The End of the IP Gold Rush?

By July 8, 2014April 16th, 2020No Comments

By 2010, the IP market was unstoppable. Patent reform, technology booms, and predatory litigation fueled unprecedented growth. The opportunities available to law firms made IP a gold-prize practice. In 2014 the gold nuggets in IP are a lot harder to find—but may be worth even more.

IP—including IP litigation—is under attack. The assailant? Corporate counsel.

While law firms have enjoyed a steady stream of IP work over the past 4 years, corporate counsel have been quietly changing their mindset. Decision makers are showing less and less interest in the never-ending, expensive approach of defending all IP at any cost. Instead, clients are moving ahead with more focus and a keener sense of priority when it comes to their IP portfolios.  

Expect the impact of corporate counsel’s new approach to be in full swing by Fall 2014.

  1. There will be less IP work—and money—heading to law firms.
    Active IP caseloads shrank by nearly 12% from 2012 levels.[1] In the second half of 2014 through 2015, IP decision makers plan to carefully increase their IP caseload by only 8%. IP budgets are under even closer scrutiny and only expected to grow 1.1%. Expect heightened rate pressure, aggressive settlements, and for routine work to head in-house.

  2. Clients eye smaller law firm rosters to gain strategic advantage.
    Corporate counsel using the same firm for prosecution, litigation, and counseling are happier with their law firm. These integrated law firms are able to develop a deep understanding of the client’s IP portfolio and needs; providing both efficient handling of routine matters and strategic insight and guidance for more complex issues. To earn the position of primary IP provider, law firms will be best-served by diving into the stream of patent prosecution work and integrating litigators and counsel into the mix once the firm has proven its worth.

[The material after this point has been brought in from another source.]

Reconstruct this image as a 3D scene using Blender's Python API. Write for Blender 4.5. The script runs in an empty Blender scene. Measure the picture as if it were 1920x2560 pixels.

  3. Boutique providers play a key role—but can they provide the full package?
    Apart from a few unique cases, most law firms have acquired the depth of knowledge needed to serve clients. Corporate counsel seek firms able to provide expertise, strategic guidance, business-savvy, and superior client service. Only a few firms have been able to answer the call so far.

As clients redefine their approach to IP, major opportunities are available to the law firms able to make these trends work in their favor.  



[1] Based on BTI research conducted from December 3, 2013 and June 10, 2014. BTI conducted more than 175 independent, individual interviews with General Counsel and IP decision makers at Fortune 1000 companies and large organizations. The results of the research are available now in BTI’s Intellectual Property Outlook 2015: Changes, Trends and Opportunities in IP & IP Litigation.